Oct 22, 2005- Deutsche Presse-Agentur

Turkish author Orhan Pamuk poses for photographers during a press conference in Frankfurt, Saturday 22 October 2005. The Turkish author will be awarded the 'Peace Prize of the German Booktrade' within the scope of the running International Book Fair in Frankfurt on 23 October 2005. Pamuk will be awarded for his committment to mediate between Muslim Turkey and modern Europe. EPA/BORIS ROESSLER

Frankfurt - Turkish novelist Orhan Pamuk, 53, called Saturday for human rights and freedom of opinion to be guaranteed in his homeland, where he is to face trial in December over a statement he made in a newspaper interview.

 

Speaking a day before receiving the German book trade's annual peace prize at the Frankfurt Book Fair, Pamuk said all people in Turkey ought to be able to express their ideas freely.

The author of historical novels, whose book 'Snow' has been an international best-seller, also repeated his past support for Turkey joining the European Union.

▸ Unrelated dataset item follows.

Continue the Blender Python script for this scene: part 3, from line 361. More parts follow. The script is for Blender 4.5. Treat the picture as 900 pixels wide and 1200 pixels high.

He is to appear in court in Istanbul in December for 'denigrating the country'.

He had told a Swiss newspaper, the Tagesanzeiger, at the start of this year that '30,000 Kurds and a million Armenians were killed in Turkey. Almost no one dares speak but me, and the nationalists hate me for that.'

The call was for Turkey to re-examine the events of 1915 which most international historians refer to as a genocide angered nationalists.

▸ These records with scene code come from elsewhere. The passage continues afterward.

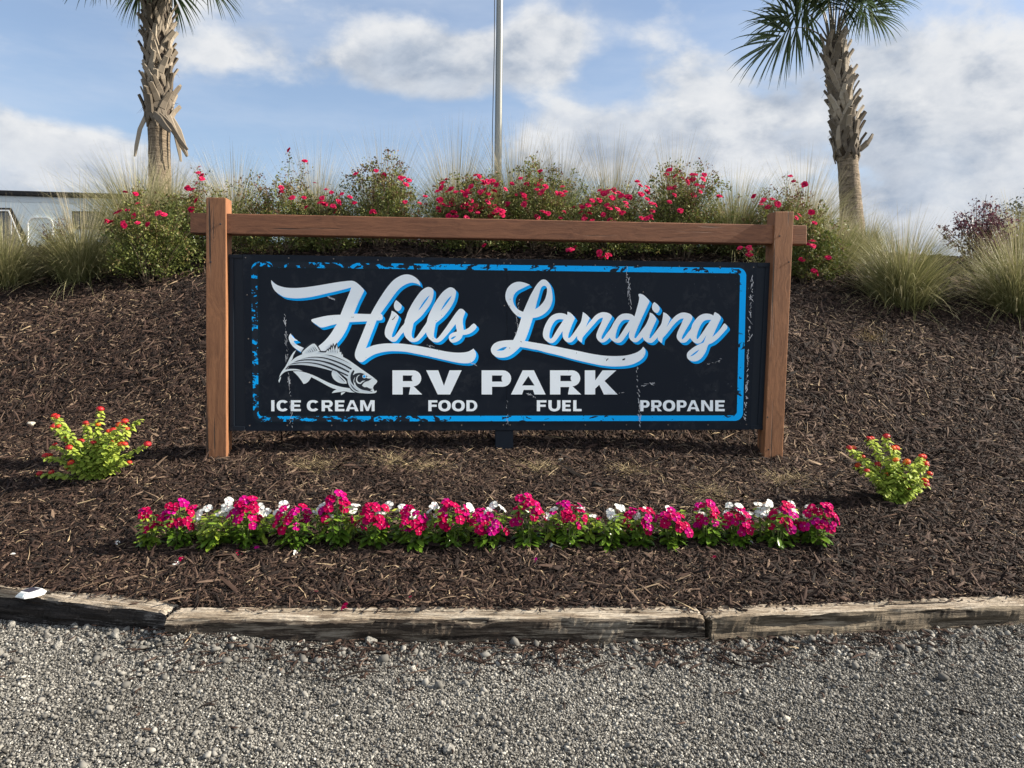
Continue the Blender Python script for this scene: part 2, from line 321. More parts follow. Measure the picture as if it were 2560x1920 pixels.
def mound(x, y):
    x = np.asarray(x, float); y = np.asarray(y, float); t = y-yfront(x)-TIMBER_D
    def P(q): return np.interp(q, _pt, _pz)
    z = (P(t-.12)+P(t)+P(t+.12)+P(t-.25)+P(t+.25))/5
    k = 1-.006*np.clip(np.abs(x)-2.5, 0, 20)**1.35; k = np.where(t > 1.5, 1+(k-1)*np.clip((t-1.5)/3, 0, 1), 1)
    z = z*k; z = z-(.020*x+.024)*np.exp(-((t-1.75)/.55)**2)*np.clip(3.5-np.abs(x), 0, 1)+smooth_noise(x, y, 1.7, 2.)*.022*np.clip(t/.8, 0, 1)+(smooth_noise(x, y, 5.1, 5.)*.010+smooth_noise(x, y, 15., 7.)*.008+smooth_noise(x, y, 31., 1.)*.0045)*np.clip(t/.4, 0, 1)
    edge = np.clip((np.abs(x)-15)/6, 0, 1); return z*(1-edge)-.15*edge
def gravel_h(x, y):
    x = np.asarray(x, float); y = np.asarray(y, float); d = yfront(x)-y
    near = np.exp(-np.clip(d, 0, 9)/.13)
    return .004*smooth_noise(x, y, 3., 1.)+.003*smooth_noise(x, y, 9., 3.)+.0026*smooth_noise(x, y, 31., 6.)+.002*smooth_noise(x, y, 67., 2.)+near*(.012+.045*np.exp(-((x+1.42)/.42)**2)+.018*np.exp(-((x-1.5)/.4)**2)+.03*np.clip((x-1.6)/2, 0, 1)+.01*smooth_noise(x, y, 7., 4.))
def on_mound(u, v):                    # where a sight line lands on the mound
    d = ray(u, v); t = np.arange(2.6, 14, .01); p = CPOS+t[:, None]*d; hit = np.nonzero(p[:, 2] < mound(p[:, 0], p[:, 1]))[0]
    q = p[hit[0]] if len(hit) else p[-1]; return np.array([q[0], q[1], float(mound(q[0], q[1]))])
def on_gravel(u, v):
    q = gz(u, v, 0.); q[2] = float(gravel_h(q[0], q[1])); return q
def grid(name, xs, ys, hf, m, kind='structure'):
    X, Y = np.meshgrid(xs, ys); Z = hf(X, Y); V = np.stack([X, Y, Z], -1).reshape(-1, 3); nx, ny = len(xs), len(ys)
    i = (np.arange(ny-1)[:, None]*nx+np.arange(nx-1)[None]).ravel(); F = np.stack([i, i+1, i+nx+1, i+nx], -1)
    me = np_mesh(name, V, F, np.zeros(len(V)), [m]); me.polygons.foreach_set('use_smooth', [True]*len(F))
    return tag(link(bpy.data.objects.new(name, me)), kind=kind)
def spread(lo, hi, a, b, fine, far):
    return np.unique(np.concatenate([np.linspace(-far, lo, 14), np.arange(lo, hi, fine), np.linspace(hi, far, 14)]))
gx = np.unique(np.concatenate([np.linspace(-500, -12, 16), np.arange(-12, -4, .4), np.arange(-4, 4.01, .05), np.arange(4, 12, .4), np.linspace(12, 500, 16)]))
gy = np.unique(np.concatenate([np.linspace(-400, -8, 12), np.arange(-8, 1.4, .3), np.arange(1.4, 4.6, .04), np.linspace(5, 900, 30)]))
grid('gravel_ground', gx, gy, lambda X, Y: np.where((Y < 4.9) & (np.abs(X) < 11), gravel_h(X, Y), 0.)-.006, M['gravel_bed'])
mx = np.unique(np.concatenate([np.arange(-22, -6, .3), np.arange(-6, 6.01, .06), np.arange(6, 22, .3)])); mt = np.concatenate([np.arange(-.10, 6.6, .06), np.arange(6.6, 11.2, .25)])
X, T = np.meshgrid(mx, mt); Y = T+yfront(X)+TIMBER_D; Z = mound(X, Y); nx, ny = len(mx), len(mt)
i = (np.arange(ny-1)[:, None]*nx+np.arange(nx-1)[None]).ravel(); F = np.stack([i, i+1, i+nx+1, i+nx], -1)
me = np_mesh('mulch_mound', np.stack([X, Y, Z], -1).reshape(-1, 3), F, np.zeros(X.size), [M['mulch_bed']]); me.polygons.foreach_set('use_smooth', [True]*len(F))
tag(link(bpy.data.objects.new('mulch_mound', me)), kind='structure')

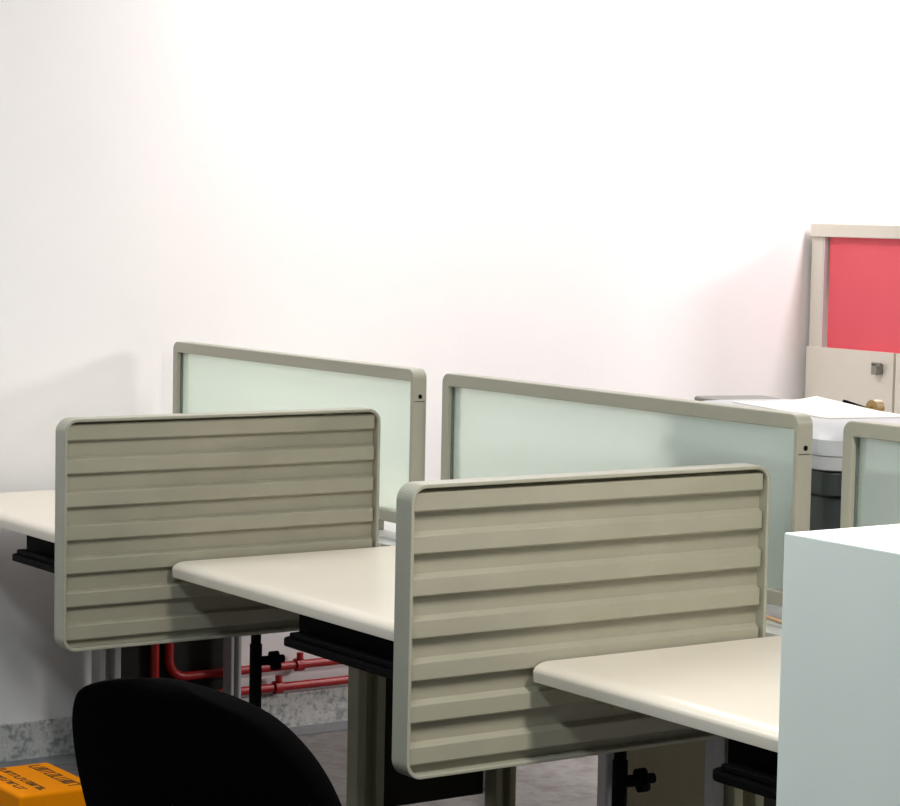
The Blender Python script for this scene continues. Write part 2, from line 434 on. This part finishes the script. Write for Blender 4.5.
# sheet of paper on top
bm = bmesh.new(); nx, ny = 14, 10; G = []
for i in range(nx+1):
    row = []
    for j in range(ny+1):
        u, v = i/nx, j/ny
        x = -0.22 + 0.42*u; y = -0.09 + 0.21*v
        z = 0.3575 + 0.010*max(0, (v-0.5)*2)**2*max(0, 1-u*1.6)
        row.append(bm.verts.new((x, y, z)))
    G.append(row)
for i in range(nx):
    for j in range(ny): bm.faces.new((G[i][j], G[i+1][j], G[i+1][j+1], G[i][j+1]))
o = finish('paper_sheet', bm, M_paper, None, smooth=True)
sm = o.modifiers.new('t', 'SOLIDIFY'); sm.thickness = 0.0015; sm.offset = 1
o.location = P0; o.rotation_euler = (0, 0, ang)
tag(o, 'white curled sheet of paper lying on top of the printer', 'paper')
def on_printer(x, y, z):
    return P0 + Matrix.Rotation(ang, 3, 'Z') @ Vector((x, y, z))
# stapler and tape roll
t = thing('stapler', 'small black stapler on the back edge of the printer, beside the brown tape', 'stapler', Vector((-0.55, 0.615, DZ+0.345)), math.radians(56))
bm = bmesh.new(); box(bm, -0.025, 0.030, -0.010, 0.010, 0, 0.005); finish('base', bm, M_black, t, 0.002)
bm = bmesh.new(); prism(bm, [(-0.025, 0.0055), (0.030, 0.0055), (0.030, 0.008), (-0.021, 0.024), (-0.025, 0.022)], 'y', -0.009, 0.009); finish('arm', bm, M_black, t, 0.003)
bm = bmesh.new(); seg = 24
for (yy) in (0,):
    o_, i_ = [], []
    ring(bm, [(0.017*math.cos(2*math.pi*k/seg), 0.017+0.017*math.sin(2*math.pi*k/seg)) for k in range(seg)], [(0.002*math.cos(2*math.pi*k/seg), 0.017+0.002*math.sin(2*math.pi*k/seg)) for k in range(seg)], 'y', -0.012, 0.012)
o = finish('tape_roll', bm, M_brown, None, 0.001); o.location = Vector((-0.455, 0.585, DZ+0.3435)); o.rotation_euler = (0, 0, ang+0.3)
tag(o, 'brown roll of tape on the back edge of the printer', 'tape')

# ------------------------------------------------------------------ red pipes
def bend(c, r, a0, a1, n=8):  # in YZ plane
    return [(c[0], c[1]+r*math.cos(math.radians(a0+(a1-a0)*k/n)), c[2]+r*math.sin(math.radians(a0+(a1-a0)*k/n))) for k in range(n+1)]
XP = XW+0.030
def pipe(z, yv, yc, label):
    r = 0.05
    bm = bmesh.new()
    tube(bm, [(XP, 2.34, z), (XP, 2.0, z), (XP, 1.0, z)] + bend((XP, yv+r, z+r), r, 270, 180) + [(XP, yv, 0.45)], 0.0125)
    o = finish('red_pipe', bm, M_red, None, smooth=True); tag(o, label, 'pipe', 'red pipes along the wall foot')
    for y in yc:
        bm = bmesh.new(); cyl(bm, (XP, y-0.012, z), (XP, y+0.012, z), 0.019); box(bm, XW+0.001, XP, y-0.008, y+0.008, z-0.006, z+0.006)
        cyl(bm, (XP+0.006, y, z+0.018), (XP+0.006, y, z+0.036), 0.010)
        finish('pipe_clamp', bm, M_red, o, smooth=True)
pipe(0.190, 0.035, (0.455, 1.4), 'upper red pipe along the wall foot, its bend nearer the right')
pipe(0.130, -0.010, (0.385, 1.3), 'lower red pipe along the wall foot, just above the skirting')

# ------------------------------------------------------------------ yellow box
t = thing('yellow_box', 'yellow carton with rows of dark lettering on the floor at the lower left', 'box', (-1.495, -0.89, 0))
bm = bmesh.new(); box(bm, -0.125, 0.125, -0.087, 0.087, 0, 0.225); finish('body', bm, M_yellow, t, 0.004)
bm = bmesh.new(); box(bm, -0.132, 0.132, -0.094, 0.094, 0.2, 0.25); finish('lid', bm, M_yellow, t, 0.008, seg=3)
bm = bmesh.new()
def stroke_row(y, x0, x1, h):
    x = x0
    while x < x1:
        w = random.uniform(0.012, 0.02)
        kind = random.randint(0, 3)
        z0, z1 = 0.2502, 0.2506
        s = 0.004
        box(bm, x, x+s, y, y+h, z0, z1)
        if kind != 1: box(bm, x+s, x+w-0.004, y+h-s*0.9, y+h, z0, z1)
        if kind != 2: box(bm, x+s, x+w-0.004, y, y+s*0.9, z0, z1)
        if kind in (0, 3): box(bm, x+w-0.008, x+w-0.004, y+s, y+h-s, z0, z1)
        x += w
for args in ((-0.070, -0.115, 0.075, 0.017), (-0.035, -0.12, 0.095, 0.018), (0.035, -0.11, 0.11, 0.030)):
    bm = bmesh.new(); stroke_row(*args)
    l = finish('lettering', bm, M_ink, t); l['label'] = 'row of dark worn lettering'

# ------------------------------------------------------------------ office chair
t = thing('office_chair', 'black office chair in the lower left foreground', 'chair', (0.062, -1.08, 0), math.atan2(0.353, 0.937))
def chair_back():
    bm = bmesh.new(); NU, NV = 16, 18; H = 0.48; z0 = 0.335
    G = []
    for j in range(NV+1):
        v = j/NV
        tt = abs(2*v-1)
        e = 2.5 if v > 0.5 else 2.6
        hw = 0.262*(1-0.05*v)*max(0.0, 1-tt**e)**(1/e)
        hwl = 0.262*(1-0.05*v)*max(0.0, 1-tt**3.4)**(1/3.4) if v > 0.5 else hw
        hw = max(hw, 0.03); hwl = max(hwl, 0.03)
        row = []
        for i in range(NU+1):
            u = -1+2*i/NU
            x = (hw if u > 0 else hwl)*u
            y = -0.235 - 0.36*(v*H) + 0.9*x*x - 0.02*math.sin(math.pi*v)
            row.append(bm.verts.new((x, y, z0+H*v)))
        G.append(row)
    for j in range(NV):
        for i in range(NU): bm.faces.new((G[j][i], G[j][i+1], G[j+1][i+1], G[j+1][i]))
    o = finish('backrest', bm, M_fabric, t)
    for p in o.data.polygons: p.use_smooth = True
    s = o.modifiers.new('t', 'SOLIDIFY'); s.thickness = 0.05; s.offset = 0
    b = o.modifiers.new('s', 'SUBSURF'); b.levels = 2; b.render_levels = 2
chair_back()
bm = bmesh.new(); prism(bm, rrect(-0.24, 0.24, -0.21, 0.24, 0.09), 'z', 0.40, 0.47); finish('seat', bm, M_fabric, t, 0.02, seg=4)
bm = bmesh.new(); cyl(bm, (0, 0, 0.10), (0, 0, 0.40), 0.028); finish('gas_lift', bm, M_black, t, smooth=True)
bm = bmesh.new(); box(bm, -0.03, 0.03, -0.28, -0.05, 0.375, 0.398); box(bm, -0.03, 0.03, -0.285, -0.265, 0.375, 0.52); finish('back_bracket', bm, M_black, t, 0.004)
for k in range(5):
    a = math.radians(72*k+20); c, s = math.cos(a), math.sin(a)
    bm = bmesh.new(); cyl(bm, (0, 0, 0.105), (0.27*c, 0.27*s, 0.085), 0.024, 10, 0.014); l = finish('leg', bm, M_black, t, smooth=True)
    bm = bmesh.new(); cyl(bm, (0.27*c-0.02*s, 0.27*s+0.02*c, 0.028), (0.27*c+0.02*s, 0.27*s-0.02*c, 0.028), 0.028); cyl(bm, (0.27*c, 0.27*s, 0.03), (0.27*c, 0.27*s, 0.085), 0.008)
    finish('caster', bm, M_black, l, smooth=True)

# pencil lying on the duct below the middle screen
bm = bmesh.new(); cyl(bm, (-0.17, 0.010, 0.7425), (-0.04, -0.024, 0.7425), 0.0036, 6)
o = finish('pencil', bm, mat('orange_pencil', rgb(226, 184, 138), 0.4, noise=0.05), None)
tag(o, 'short orange pencil lying under the middle glass screen, by the larger divider', 'pencil')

'I am endeavouring to take responsibility with my head held high,' said Pamuk on Saturday in a reference to the trial. He said the case had taken on an international dimensions. He had not prompted that, and it embarrassed him.

However he believed that the trial would ultimately serve the struggle for democracy in Turkey, which had to face up to its past.' You have to be able to stare into the mirror,' he said.

Pamuk strongly rejected a contention that he had watered down his criticism of Turkey in connection with the 1915/1916 killings and the Kurdish issue: 'I am defending word for word what I said.'

He said that in a television interview several days ago with CNN- Turk, he had merely made plain that he had never used the term 'genocide'. Asked if massacres or genocide were involved, he said: 'All these discussions must be conducted by scholars.'

He was a mere novelist who described the joys and sorrows of people including those of Armenians, he added.

Pamuk said entry to the E.U. was important to his country because Turkey and Europe had been at war with one another for centuries.

If Turkey fulfilled the conditions set by the European Union, its culture could enrich Europe.

'I desire with all my heart that Turkey becomes a part of the European Union,' Pamuk said.

The peace prize he is to receive Sunday is worth 25,000 euros (30,000 dollars) and was created by the Boersenverein, the association of German publishers and booksellers.

He was named winner of Germany's top award to authors for his efforts to reconcile Islamic Turkey and modern Europe.

The prize is awarded in a Frankfurt public monument, the Paulskirche, on the last day of each book fair.

The world's biggest book show was attended this year by 7,223 firms from 101 nations.